I write this blog from the corner of my shared office, mindful of a conversation overheard this week among one of the support teams. They recently took on a few extra staff and as such need to change where they sit in the open plan part of our office. Excerpts of the discussion are as follows:
"It'll be nice to be able to speak face-to-face instead of back-to-back."
"You do realise everyone is going to have to walk further to get tea, right?"
"I won't be able to think if I have to sit over there. It's so noisy!"
In many ways, these light-hearted exchanges capture much of what I think about when it comes to collaborative working, and how so much of it can be enabled - or thoroughly stifled - by the environments we create for ourselves.
In the Oliver Wyman London office and in client buildings all over the world, the same challenge is evident: encompassing and enabling a wide enough variety of working styles and needs.
Typically, I see four kinds of office zoning: The Office Hideaways (VIP access only); The Open Plan Desert; The Never-Available-When-You-Need-Them Meeting Rooms; and the Food Aggregation Space (or 'lunch room' for short).
In recent years, my office has recently introduced what I call The Sensory Deprivation Booths - tiny, walled, quiet desks without telephones - and The Not-quite-right-for-Superman Booths - soundproofed booths for confidential calls which are, for some reason, floor-to-ceiling transparent.

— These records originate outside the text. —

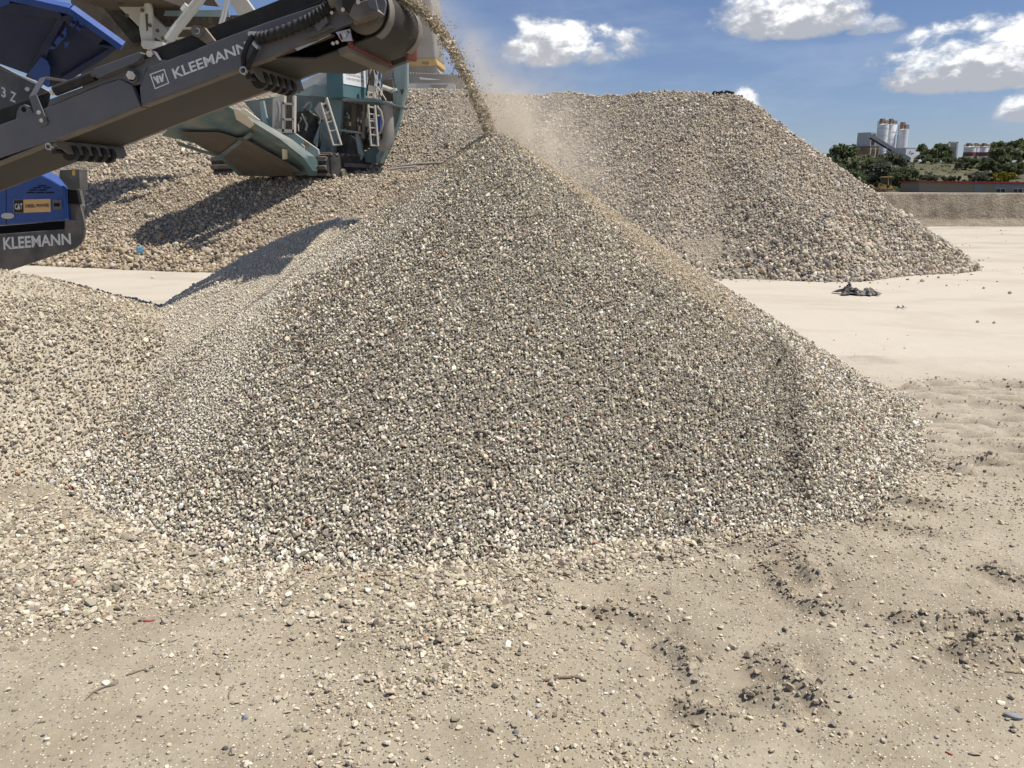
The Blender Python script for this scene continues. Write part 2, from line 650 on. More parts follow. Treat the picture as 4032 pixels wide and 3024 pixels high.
m_ground, t, bs, mo = new_mat('dusty_ground')
co = t.add('ShaderNodeNewGeometry').outputs['Position']
sx = t.add('ShaderNodeSeparateXYZ'); t.l.new(co, sx.inputs[0])
big = t.noise(co, 0.55, 5, 0.6, 0.4)
mid = t.noise(co, 2.7, 5, 0.62)
fine = t.noise(co, 60, 4, 0.7)
dusty = t.math('ADD', t.math('MULTIPLY', sx.outputs[1], 0.125), t.math('MULTIPLY', sx.outputs[0], 0.05))
dusty = t.math('ADD', t.math('SUBTRACT', dusty, 0.70), t.math('MULTIPLY', t.math('SUBTRACT', big, 0.5), 0.9))
dusty = t.ramp(dusty, -0.30, 0.75)                      # fine dust lies thickest across the yard behind the cone
base = t.mix(t.ramp(mid, 0.35, 0.68), (0.305, 0.255, 0.182, 1), (0.395, 0.338, 0.25, 1))
base = t.mix(t.ramp(big, 0.46, 0.70), base, (0.335, 0.28, 0.19, 1))
damp = t.ramp(t.noise(t.vmath('ADD', co, (7.0, 3.0, 0.0)), 0.42, 4, 0.55), 0.54, 0.70, 0.0, 0.60)
base = t.mix(damp, base, (0.20, 0.165, 0.115, 1))
trk_n = t.noise(t.vmath('MULTIPLY', co, (0.55, 1.0, 1.0)), 0.7, 6, 0.62, 0.8)
far_n = t.noise(t.vmath('MULTIPLY', co, (0.5, 1.0, 1.0)), 0.16, 4, 0.6)
pale = t.mix(t.ramp(trk_n, 0.42, 0.66), (0.515, 0.46, 0.375, 1), (0.455, 0.40, 0.32, 1))
pale = t.mix(t.math('MULTIPLY', t.ramp(far_n, 0.48, 0.62), t.ramp(sx.outputs[1], 16, 30)), pale, (0.34, 0.30, 0.245, 1))
base = t.mix(dusty, base, pale)
damp_shade_fac = t.add('ShaderNodeAttribute', attribute_name='damp').outputs['Fac']
base = t.mix(t.math('MULTIPLY', damp_shade_fac, 0.80), base, (0.165, 0.135, 0.095, 1))  # painted shading of prints and ruts, with the darker soil patches
vc = t.vor(co, 95.0, 1)
sv = t.add('ShaderNodeSeparateXYZ'); t.l.new(vc, sv.inputs[0])
vd = t.vor(co, 95.0, 0)
grain = t.math('MULTIPLY', t.ramp(sv.outputs[0], 0.62, 0.66), t.ramp(vd, 0.42, 0.30))
gcol = t.mix(t.ramp(sv.outputs[1], 0.3, 0.75), (0.16, 0.14, 0.12, 1), (0.66, 0.60, 0.49, 1))
gclear = t.math('MULTIPLY', grain, t.math('SUBTRACT', 1.0, t.math('MULTIPLY', dusty, 0.8)))
base = t.mix(gclear, base, gcol)
base = t.mix(t.math('MULTIPLY', t.math('SUBTRACT', fine, 0.5), 0.9), base, (0.62, 0.54, 0.42, 1))
t.l.new(base, bs.inputs['Base Color'])
bs.inputs['Roughness'].default_value = 0.93
bs.inputs['Specular IOR Level'].default_value = 0.15
bmp = t.add('ShaderNodeBump'); bmp.inputs['Strength'].default_value = 0.75; bmp.inputs['Distance'].default_value = 0.012
hgt = t.math('ADD', t.math('MULTIPLY', t.noise(co, 24, 6, 0.7), 1.1), t.math('MULTIPLY', gclear, 0.40))
hgt = t.math('MULTIPLY', hgt, t.math('SUBTRACT', 1.0, t.math('MULTIPLY', dusty, 0.62)))
t.l.new(hgt, bmp.inputs['Height']); t.l.new(bmp.outputs[0], bs.inputs['Normal'])

gxs = axis_vals(-5.2, 5.2, 0.028, -2600, 2600)
gys = axis_vals(1.5, 8.4, 0.028, -60, 3000)
GX, GY = np.meshgrid(gxs, gys)
ground = grid_mesh('ground', gxs, gys, ground_h(GX.ravel(), GY.ravel()).reshape(GX.shape), m_ground, kind='structure')
# shading of lug bars and ruts painted dark, plus darker soil patches
xx, yy = GX.ravel(), GY.ravel()
damp_shade_v = np.zeros(len(xx))
m = (np.abs(xx) < 6.5) & (yy > 1.5) & (yy < 8.2)
xm, ym = xx[m], yy[m]
w1 = fbm(xm * 1.2, ym * 1.2, 3, 501)
reg = soft_poly(xm, ym, TREAD, 0.18)
ph_ = (ym + 0.10 * xm + 0.16 * w1) / 0.155
bar = np.abs((ph_ % 1.0) - 0.5) * 2
brk = sst(vnoise(xm * 4.5 + np.floor(ph_) * 3.7, np.floor(ph_) * 1.0, 511), 0.25, 0.55)
spot = sst(fbm(xm * 9, ym * 9, 3, 531), -0.12, 0.15)
dv = reg * (0.22 + 0.78 * (1 - sst(bar, 0.25, 0.62)) * (0.3 + 0.7 * brk)) * (0.5 + 0.5 * spot)
wob_ = 0.05 * fbm(xm * 3, ym * 3, 3, 5)
for r_ in RUTS_G[6:]:
    d, p = poly_dist(xm, ym + wob_, r_)
    dv = np.maximum(dv, 0.80 * np.exp(-((d - 0.02) / 0.05) ** 2) * (0.4 + 0.6 * spot))
patch = sst(fbm(xm * 0.8 + 4, ym * 1.1, 4, 541), 0.06, 0.22) * 0.45 * sst(xm, 0.2, 1.2)
damp_shade_v[m] = np.clip(np.maximum(dv, patch * (0.4 + 0.6 * spot)), 0, 1)
at_ = ground.data.attributes.new('damp', 'FLOAT', 'POINT')
at_.data.foreach_set('value', damp_shade_v.astype(np.float32))

# ------------------------------------------------------------------ heaps (height fields)
AX, AY, AH = -0.14, 6.60, 2.21


def hit(px, py, h):
    r = ray(px, py)
    t = np.linspace(2.0, 12.0, 1500)
    X, Y, Z = r.x * t, r.y * t, EYE + r.z * t
    k = np.argmax(Z < h(X, Y))
    return float(X[k]), float(Y[k])


GROOVE = None


def h_cone(x, y):
    dx, dy = x - AX, y - AY
    r = np.hypot(dx, dy)
    ph = np.arctan2(dx, -dy)
    rr = r * (1 + 0.035 * np.sin(3 * ph + 0.6) * sst(r, 0.8, 3) + 0.02 * np.sin(7 * ph) * sst(r, 1.5, 3))
    z = AH + 0.05 - 0.695 * np.sqrt(rr * rr + 0.007)
    z = z + 0.045 * fbm(x * 1.6, y * 1.6, 3, 31) * sst(r, 0.3, 1.2)
    if GROOVE is not None:
        d, p = poly_dist(x, y, GROOVE)
        z = z - 0.055 * np.exp(-(d / 0.075) ** 2) * sst(p, 0.0, 0.25) + 0.02 * np.exp(-((d - 0.19) / 0.08) ** 2) * sst(p, 0.0, 0.25)
    return smax(z, -0.03 + 0 * z, 0.26)


def h_shoulder(x, y):
    dx, dy = x + 1.35, y - 6.9
    r = np.hypot(dx, dy * np.where(dy > 0, 1.25, 1.22))
    z = 1.52 - 0.62 * (np.sqrt(r * r + 0.36) - 0.6) + 0.07 * fbm(x * 1.1, y * 1.1, 3, 35)
    return smax(z, -0.03 + 0 * z, 0.15)


def h_heap(x, y):
    return np.maximum(h_cone(x, y), h_shoulder(x, y))


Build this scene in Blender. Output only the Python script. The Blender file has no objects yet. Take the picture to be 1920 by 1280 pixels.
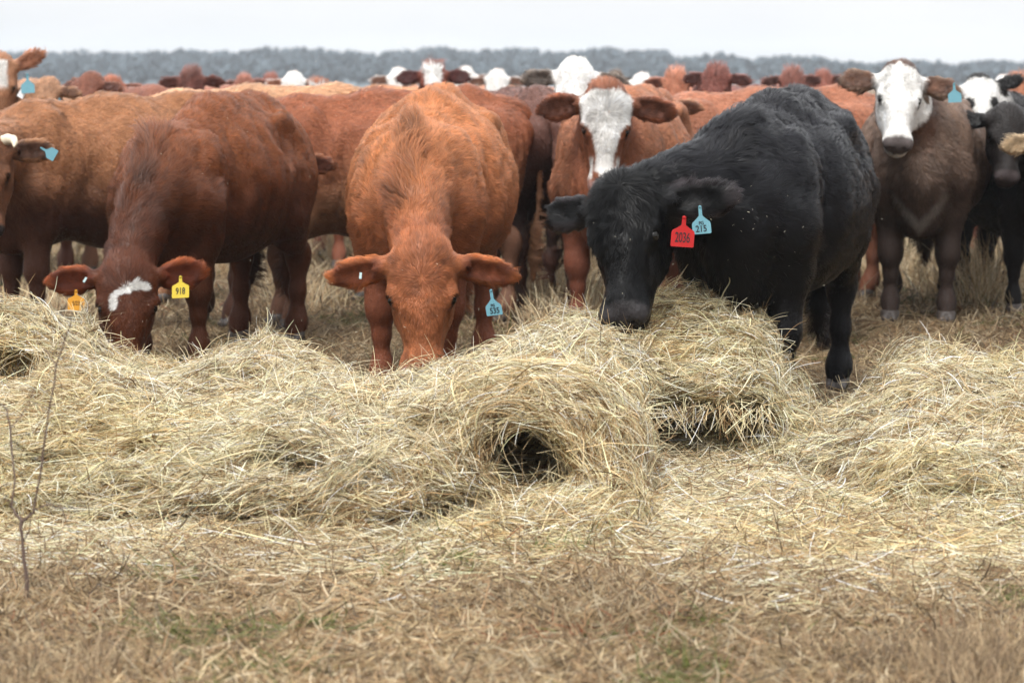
import bpy, math
import numpy as np
from mathutils import Matrix, Vector

# ---------------------------------------------------------------- camera, sky, sun, exposure
S = bpy.context.scene
COL = S.collection
FPX = 4533.0            # focal length in photo pixels (85 mm on 36 mm)
CAMH = 1.35
PITCH = math.radians(6.17)
cam_d = bpy.data.cameras.new('camera')
cam_d.lens = 85.0; cam_d.sensor_width = 36.0; cam_d.clip_end = 4000; cam_d.clip_start = 0.1
cam = bpy.data.objects.new('camera', cam_d); COL.objects.link(cam)
cam.location = (0, 0, CAMH)
cam.rotation_euler = (math.radians(90) - PITCH, 0, 0)
cam_d.dof.use_dof = True; cam_d.dof.focus_distance = 9.0; cam_d.dof.aperture_fstop = 4.1
S.camera = cam
SUN_EL, SUN_AZ = math.radians(58), math.radians(200)     # azimuth clockwise from +Y
w = bpy.data.worlds.new('World'); S.world = w; w.use_nodes = True
nt = w.node_tree; nt.nodes.clear()
sky = nt.nodes.new('ShaderNodeTexSky'); sky.sky_type = 'NISHITA'; sky.sun_disc = False
sky.sun_elevation = SUN_EL; sky.sun_rotation = SUN_AZ
sky.air_density = 1.0; sky.dust_density = 4.0; sky.ozone_density = 1.0
hsv = nt.nodes.new('ShaderNodeHueSaturation'); hsv.inputs['Saturation'].default_value = 0.12
tcw = nt.nodes.new('ShaderNodeTexCoord'); mpw = nt.nodes.new('ShaderNodeMapping'); mpw.inputs['Scale'].default_value = (2, 2, 9)
nzw = nt.nodes.new('ShaderNodeTexNoise'); nzw.inputs['Scale'].default_value = 2.2; nzw.inputs['Detail'].default_value = 5
rpw = nt.nodes.new('ShaderNodeValToRGB')                       # an even cloud layer, slightly streaked
rpw.color_ramp.elements[0].position = .3; rpw.color_ramp.elements[0].color = (.82, .845, .87, 1)
rpw.color_ramp.elements[1].position = .7; rpw.color_ramp.elements[1].color = (1, 1, 1, 1)
mul = nt.nodes.new('ShaderNodeVectorMath'); mul.operation = 'SCALE'; 
sepw = nt.nodes.new('ShaderNodeSeparateXYZ')                   # overcast sky: the zenith about three times as bright as the horizon
grw = nt.nodes.new('ShaderNodeMapRange'); grw.inputs['From Min'].default_value = 0; grw.inputs['From Max'].default_value = 1
grw.inputs['To Min'].default_value = 2.95; grw.inputs['To Max'].default_value = 10.5
nt.links.new(tcw.outputs['Generated'], sepw.inputs[0]); nt.links.new(sepw.outputs['Z'], grw.inputs['Value']); nt.links.new(grw.outputs[0], mul.inputs['Scale'])
mixw = nt.nodes.new('ShaderNodeMix'); mixw.data_type = 'RGBA'; mixw.inputs['Factor'].default_value = .9
bg = nt.nodes.new('ShaderNodeBackground'); bg.inputs['Strength'].default_value = 0.15
wo = nt.nodes.new('ShaderNodeOutputWorld')
nt.links.new(sky.outputs[0], hsv.inputs['Color'])
nt.links.new(tcw.outputs['Generated'], mpw.inputs[0]); nt.links.new(mpw.outputs[0], nzw.inputs['Vector'])
nt.links.new(nzw.outputs['Fac'], rpw.inputs[0]); nt.links.new(rpw.outputs[0], mul.inputs[0])
nt.links.new(hsv.outputs[0], mixw.inputs['A']); nt.links.new(mul.outputs[0], mixw.inputs['B'])
nt.links.new(mixw.outputs['Result'], bg.inputs['Color'])
nt.links.new(bg.outputs[0], wo.inputs['Surface'])
sun_d = bpy.data.lights.new('sun', 'SUN'); sun_d.energy = 1.4; sun_d.angle = math.radians(18); sun_d.color = (1, .97, .93)
sun = bpy.data.objects.new('sun', sun_d); COL.objects.link(sun)
_sd = Vector((math.sin(SUN_AZ)*math.cos(SUN_EL), math.cos(SUN_AZ)*math.cos(SUN_EL), math.sin(SUN_EL)))
sun.rotation_euler = _sd.to_track_quat('Z', 'Y').to_euler()
sun.location = (0, 0, 20)
S.view_settings.view_transform = 'Standard'; S.view_settings.look = 'None'; S.view_settings.gamma = 1
S.view_settings.exposure = 1.15
S.cycles.use_denoising = True
S.cycles.max_bounces = 8; S.cycles.diffuse_bounces = 4; S.cycles.glossy_bounces = 3; S.cycles.volume_bounces = 1
S.cycles.transparent_max_bounces = 6
S.cycles_curves.shape = 'RIBBONS'; S.cycles_curves.subdivisions = 2
DETAIL = 1.0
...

As an introvert, I fully embrace the benefit of having a hideaway where I can put my head down to get work done in peace and quiet, especially now I'm senior enough to have an office door. However, I fight against this preference every day.
Being out in the shared spaces offers me a direct line into the mood of the office and my teams; corrects errors before they escalate; and helps me understand my colleagues better and tap in to a diversity of thinking to support my tackling some of the trickiest business challenges.
The argument for office spaces to better enable productive and collaborative working surely can't be stronger than at some of my clients: major financial institutions.
In these businesses, leading authorities such as the World Economic Forum agree that the various types of risks to which banks are vulnerable - market risk, credit risk, and counterparty risk, to name but a few - are more interconnected now than ever, cannot and should not be viewed in isolation (report).
Knowing this, it is counterintuitive that they persist in keeping the various teams physically separate - either in different parts of the office or in different buildings entirely.
I've seen firsthand the speed at which key projects can accelerate if all the stakeholders occupy the same room: one bank I worked with succeeded in building the initial database to fuel a world-leading liquidity analytics service in just three months. Under the old conditions with everyone on different floors and in different rooms, it could have taken at up to a year.
We operate in a business world where small, incremental changes are often all that stands between us and direct competitors. In this scenario, realising the advantages of collaborative working and acting on them has the potential to generate a real competitive edge.
As for me, I set out to collaborate with the 500 people in our London office to discover if there was any one thing that would make their working environment better. Along with my leadership colleagues we did an ePoll at a town hall last year. The result? Seventy percent of those who responded used just one word: cake.
And that's why I like the people I work with so much.